- **Provided material**
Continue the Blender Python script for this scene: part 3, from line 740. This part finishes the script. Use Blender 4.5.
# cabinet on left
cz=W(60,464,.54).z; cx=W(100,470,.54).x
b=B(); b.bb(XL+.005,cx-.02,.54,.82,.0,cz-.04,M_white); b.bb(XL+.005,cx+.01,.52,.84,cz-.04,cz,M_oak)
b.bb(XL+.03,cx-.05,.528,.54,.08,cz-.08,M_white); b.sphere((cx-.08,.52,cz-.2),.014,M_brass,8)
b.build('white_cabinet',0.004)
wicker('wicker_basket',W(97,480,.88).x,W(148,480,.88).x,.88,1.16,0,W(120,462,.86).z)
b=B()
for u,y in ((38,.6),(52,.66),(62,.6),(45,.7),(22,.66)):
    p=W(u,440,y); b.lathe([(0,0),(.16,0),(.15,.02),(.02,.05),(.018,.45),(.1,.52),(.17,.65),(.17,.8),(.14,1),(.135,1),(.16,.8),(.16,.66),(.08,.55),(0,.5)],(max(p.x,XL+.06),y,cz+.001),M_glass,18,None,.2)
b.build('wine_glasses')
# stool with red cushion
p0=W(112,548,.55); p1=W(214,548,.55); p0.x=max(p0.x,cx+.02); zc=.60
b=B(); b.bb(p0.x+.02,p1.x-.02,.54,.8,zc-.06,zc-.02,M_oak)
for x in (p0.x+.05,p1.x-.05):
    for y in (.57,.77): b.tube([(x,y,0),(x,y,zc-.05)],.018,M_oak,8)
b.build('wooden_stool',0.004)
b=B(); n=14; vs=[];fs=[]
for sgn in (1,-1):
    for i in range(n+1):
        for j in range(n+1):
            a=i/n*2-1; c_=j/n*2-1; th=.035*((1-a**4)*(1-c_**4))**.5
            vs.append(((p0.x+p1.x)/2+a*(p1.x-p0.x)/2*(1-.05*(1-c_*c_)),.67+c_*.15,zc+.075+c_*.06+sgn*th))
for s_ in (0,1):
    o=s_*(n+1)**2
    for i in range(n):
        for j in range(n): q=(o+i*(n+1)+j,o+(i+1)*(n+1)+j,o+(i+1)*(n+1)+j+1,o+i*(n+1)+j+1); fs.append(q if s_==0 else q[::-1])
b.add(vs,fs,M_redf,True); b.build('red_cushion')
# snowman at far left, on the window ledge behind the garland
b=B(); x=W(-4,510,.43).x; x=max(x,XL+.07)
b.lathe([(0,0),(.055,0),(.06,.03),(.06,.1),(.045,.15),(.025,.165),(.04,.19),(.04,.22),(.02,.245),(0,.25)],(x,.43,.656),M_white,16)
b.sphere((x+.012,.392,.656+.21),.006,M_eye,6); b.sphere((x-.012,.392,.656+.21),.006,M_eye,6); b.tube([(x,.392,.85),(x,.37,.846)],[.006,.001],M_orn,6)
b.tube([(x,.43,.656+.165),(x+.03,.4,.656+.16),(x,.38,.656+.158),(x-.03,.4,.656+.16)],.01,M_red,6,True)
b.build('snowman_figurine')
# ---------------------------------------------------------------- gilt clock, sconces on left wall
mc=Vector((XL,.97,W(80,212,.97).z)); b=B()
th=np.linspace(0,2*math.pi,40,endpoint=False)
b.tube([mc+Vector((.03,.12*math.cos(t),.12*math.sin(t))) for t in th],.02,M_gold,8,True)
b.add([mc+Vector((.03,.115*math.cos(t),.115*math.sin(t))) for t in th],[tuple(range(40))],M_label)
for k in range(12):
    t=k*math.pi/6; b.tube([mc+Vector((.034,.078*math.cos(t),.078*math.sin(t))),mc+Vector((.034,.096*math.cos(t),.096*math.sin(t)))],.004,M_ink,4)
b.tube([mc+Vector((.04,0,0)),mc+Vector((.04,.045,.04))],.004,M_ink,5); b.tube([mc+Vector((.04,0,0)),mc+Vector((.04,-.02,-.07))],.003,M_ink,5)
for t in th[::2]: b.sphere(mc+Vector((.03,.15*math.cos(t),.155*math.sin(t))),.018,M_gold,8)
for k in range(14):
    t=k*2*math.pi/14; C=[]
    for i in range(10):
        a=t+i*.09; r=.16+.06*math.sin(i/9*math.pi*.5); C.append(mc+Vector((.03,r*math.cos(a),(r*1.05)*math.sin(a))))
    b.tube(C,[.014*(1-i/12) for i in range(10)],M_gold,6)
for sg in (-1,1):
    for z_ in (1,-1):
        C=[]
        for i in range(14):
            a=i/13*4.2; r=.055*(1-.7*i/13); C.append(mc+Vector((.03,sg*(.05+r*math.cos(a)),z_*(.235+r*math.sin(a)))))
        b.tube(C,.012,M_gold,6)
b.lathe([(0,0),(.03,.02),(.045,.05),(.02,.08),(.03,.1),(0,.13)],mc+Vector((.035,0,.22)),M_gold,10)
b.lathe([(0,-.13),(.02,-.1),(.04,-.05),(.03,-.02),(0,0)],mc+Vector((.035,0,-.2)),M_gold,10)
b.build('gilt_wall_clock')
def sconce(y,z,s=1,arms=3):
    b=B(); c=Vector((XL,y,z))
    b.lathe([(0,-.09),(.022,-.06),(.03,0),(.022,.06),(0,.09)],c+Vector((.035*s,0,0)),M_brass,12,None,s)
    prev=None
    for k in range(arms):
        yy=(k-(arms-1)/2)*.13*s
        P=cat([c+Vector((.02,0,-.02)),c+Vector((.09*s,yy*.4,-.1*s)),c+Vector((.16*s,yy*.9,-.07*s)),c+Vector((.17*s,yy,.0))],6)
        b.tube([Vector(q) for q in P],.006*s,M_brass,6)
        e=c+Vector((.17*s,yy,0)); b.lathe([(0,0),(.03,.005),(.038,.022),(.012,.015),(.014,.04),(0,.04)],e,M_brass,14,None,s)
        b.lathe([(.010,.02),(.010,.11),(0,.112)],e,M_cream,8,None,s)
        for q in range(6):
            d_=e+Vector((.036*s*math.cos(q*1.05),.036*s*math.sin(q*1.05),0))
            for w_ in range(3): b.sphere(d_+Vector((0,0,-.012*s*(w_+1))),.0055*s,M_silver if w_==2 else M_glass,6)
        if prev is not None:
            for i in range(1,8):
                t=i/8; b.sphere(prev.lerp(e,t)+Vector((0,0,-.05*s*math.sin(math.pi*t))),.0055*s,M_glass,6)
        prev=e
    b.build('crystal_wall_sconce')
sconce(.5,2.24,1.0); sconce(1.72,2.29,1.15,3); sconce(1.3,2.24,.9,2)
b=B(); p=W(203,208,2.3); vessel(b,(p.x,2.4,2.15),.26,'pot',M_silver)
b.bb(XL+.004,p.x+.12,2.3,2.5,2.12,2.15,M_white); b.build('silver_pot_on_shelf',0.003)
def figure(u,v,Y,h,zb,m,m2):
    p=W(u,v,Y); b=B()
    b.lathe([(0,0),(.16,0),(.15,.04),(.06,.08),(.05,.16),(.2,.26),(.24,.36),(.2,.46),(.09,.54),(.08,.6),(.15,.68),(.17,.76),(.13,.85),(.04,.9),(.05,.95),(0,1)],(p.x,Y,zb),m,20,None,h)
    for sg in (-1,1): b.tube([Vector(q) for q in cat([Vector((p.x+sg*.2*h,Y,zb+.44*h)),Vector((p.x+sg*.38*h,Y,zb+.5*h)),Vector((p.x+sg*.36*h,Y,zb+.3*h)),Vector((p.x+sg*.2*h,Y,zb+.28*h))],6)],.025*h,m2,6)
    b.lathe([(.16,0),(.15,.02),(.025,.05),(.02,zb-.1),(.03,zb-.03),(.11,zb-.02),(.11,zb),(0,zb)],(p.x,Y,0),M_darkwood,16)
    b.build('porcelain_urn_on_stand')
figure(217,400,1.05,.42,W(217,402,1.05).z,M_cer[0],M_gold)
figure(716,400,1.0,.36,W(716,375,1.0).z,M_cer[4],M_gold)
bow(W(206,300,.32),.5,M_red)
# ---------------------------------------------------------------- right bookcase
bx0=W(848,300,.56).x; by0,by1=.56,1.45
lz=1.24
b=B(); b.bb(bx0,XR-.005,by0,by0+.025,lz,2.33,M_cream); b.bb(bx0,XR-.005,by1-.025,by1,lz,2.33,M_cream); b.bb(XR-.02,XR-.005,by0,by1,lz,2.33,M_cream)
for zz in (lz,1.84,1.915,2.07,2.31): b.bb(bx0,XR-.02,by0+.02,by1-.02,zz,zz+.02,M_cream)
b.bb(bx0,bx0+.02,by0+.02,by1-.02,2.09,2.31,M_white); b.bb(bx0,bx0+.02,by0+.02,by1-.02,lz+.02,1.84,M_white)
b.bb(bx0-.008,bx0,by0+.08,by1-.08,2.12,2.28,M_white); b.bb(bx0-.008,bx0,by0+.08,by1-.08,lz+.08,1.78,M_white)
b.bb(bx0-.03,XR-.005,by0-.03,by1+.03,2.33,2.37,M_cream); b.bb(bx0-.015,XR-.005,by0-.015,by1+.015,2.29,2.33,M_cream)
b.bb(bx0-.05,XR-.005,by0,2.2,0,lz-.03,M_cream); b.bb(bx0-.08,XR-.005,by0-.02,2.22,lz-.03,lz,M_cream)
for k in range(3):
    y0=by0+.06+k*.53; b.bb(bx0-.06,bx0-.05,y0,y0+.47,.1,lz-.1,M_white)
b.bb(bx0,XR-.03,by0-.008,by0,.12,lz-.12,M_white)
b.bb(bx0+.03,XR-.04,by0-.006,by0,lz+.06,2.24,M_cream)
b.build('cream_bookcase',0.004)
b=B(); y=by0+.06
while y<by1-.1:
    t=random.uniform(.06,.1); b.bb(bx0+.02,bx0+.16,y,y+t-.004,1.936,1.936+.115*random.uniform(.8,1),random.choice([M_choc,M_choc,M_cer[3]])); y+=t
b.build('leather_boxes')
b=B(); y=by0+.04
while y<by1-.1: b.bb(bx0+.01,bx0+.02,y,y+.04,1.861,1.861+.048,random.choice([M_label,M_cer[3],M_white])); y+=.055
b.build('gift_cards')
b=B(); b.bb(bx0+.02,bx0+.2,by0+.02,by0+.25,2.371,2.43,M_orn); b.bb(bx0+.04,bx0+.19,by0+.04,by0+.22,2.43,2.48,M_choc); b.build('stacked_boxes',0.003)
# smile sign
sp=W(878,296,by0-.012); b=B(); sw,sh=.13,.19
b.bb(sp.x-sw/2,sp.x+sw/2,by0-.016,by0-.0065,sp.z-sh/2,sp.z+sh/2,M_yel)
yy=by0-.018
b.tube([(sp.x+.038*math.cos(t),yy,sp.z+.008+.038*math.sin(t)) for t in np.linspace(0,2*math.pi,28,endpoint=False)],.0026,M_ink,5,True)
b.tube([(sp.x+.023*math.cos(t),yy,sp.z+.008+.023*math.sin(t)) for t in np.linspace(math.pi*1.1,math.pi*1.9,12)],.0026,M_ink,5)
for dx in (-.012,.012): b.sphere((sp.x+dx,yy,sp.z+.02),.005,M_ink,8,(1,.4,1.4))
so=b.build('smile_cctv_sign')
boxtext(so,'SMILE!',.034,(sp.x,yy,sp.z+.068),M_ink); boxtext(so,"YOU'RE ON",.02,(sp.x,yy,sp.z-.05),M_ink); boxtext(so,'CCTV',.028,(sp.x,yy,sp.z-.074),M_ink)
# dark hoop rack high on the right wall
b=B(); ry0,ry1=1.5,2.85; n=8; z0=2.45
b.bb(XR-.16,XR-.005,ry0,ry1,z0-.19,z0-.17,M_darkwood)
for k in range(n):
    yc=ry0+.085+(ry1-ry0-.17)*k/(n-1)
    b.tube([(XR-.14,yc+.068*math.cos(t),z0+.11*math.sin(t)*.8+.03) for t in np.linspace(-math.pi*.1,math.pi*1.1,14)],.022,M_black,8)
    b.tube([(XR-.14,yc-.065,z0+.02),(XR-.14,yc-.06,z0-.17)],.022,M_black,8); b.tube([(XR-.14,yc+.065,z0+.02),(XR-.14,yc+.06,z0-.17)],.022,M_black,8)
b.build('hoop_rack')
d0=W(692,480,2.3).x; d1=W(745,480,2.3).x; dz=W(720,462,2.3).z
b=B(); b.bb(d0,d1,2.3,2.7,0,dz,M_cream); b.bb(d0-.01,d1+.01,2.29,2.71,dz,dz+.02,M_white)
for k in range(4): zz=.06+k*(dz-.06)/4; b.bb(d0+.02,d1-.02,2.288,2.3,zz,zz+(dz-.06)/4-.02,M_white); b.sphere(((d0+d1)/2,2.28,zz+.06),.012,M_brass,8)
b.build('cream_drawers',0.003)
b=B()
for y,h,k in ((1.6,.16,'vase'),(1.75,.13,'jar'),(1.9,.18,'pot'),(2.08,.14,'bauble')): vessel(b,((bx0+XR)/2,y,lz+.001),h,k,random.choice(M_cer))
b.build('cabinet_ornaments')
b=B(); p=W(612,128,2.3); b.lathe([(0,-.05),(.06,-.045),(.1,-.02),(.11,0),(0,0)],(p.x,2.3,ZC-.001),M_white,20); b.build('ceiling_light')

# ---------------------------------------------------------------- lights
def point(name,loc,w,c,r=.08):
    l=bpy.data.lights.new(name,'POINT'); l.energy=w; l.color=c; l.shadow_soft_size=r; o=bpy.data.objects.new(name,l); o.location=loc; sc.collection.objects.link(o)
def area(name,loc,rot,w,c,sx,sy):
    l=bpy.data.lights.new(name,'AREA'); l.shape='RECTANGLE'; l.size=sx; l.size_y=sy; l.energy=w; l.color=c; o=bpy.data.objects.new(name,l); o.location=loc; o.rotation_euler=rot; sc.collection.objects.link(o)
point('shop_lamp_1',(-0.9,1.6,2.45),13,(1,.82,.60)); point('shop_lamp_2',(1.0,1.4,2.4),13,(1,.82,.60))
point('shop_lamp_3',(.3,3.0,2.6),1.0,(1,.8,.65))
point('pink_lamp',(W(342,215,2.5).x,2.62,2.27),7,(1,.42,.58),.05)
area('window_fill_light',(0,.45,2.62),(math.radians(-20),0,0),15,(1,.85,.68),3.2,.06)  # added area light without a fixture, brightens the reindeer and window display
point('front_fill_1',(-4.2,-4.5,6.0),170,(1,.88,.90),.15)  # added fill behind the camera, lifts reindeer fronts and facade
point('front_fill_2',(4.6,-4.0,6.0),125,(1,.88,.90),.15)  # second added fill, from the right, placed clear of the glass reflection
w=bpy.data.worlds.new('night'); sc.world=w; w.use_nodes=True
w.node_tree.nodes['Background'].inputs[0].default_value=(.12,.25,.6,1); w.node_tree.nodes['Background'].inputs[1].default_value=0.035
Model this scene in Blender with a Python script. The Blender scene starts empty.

- **Problem requirements**
Working from the listing above, pick out every line that has "scene" and copy it.

- **The response**
Continue the Blender Python script for this scene: part 3, from line 740. This part finishes the script. Use Blender 4.5.
Model this scene in Blender with a Python script. The Blender scene starts empty.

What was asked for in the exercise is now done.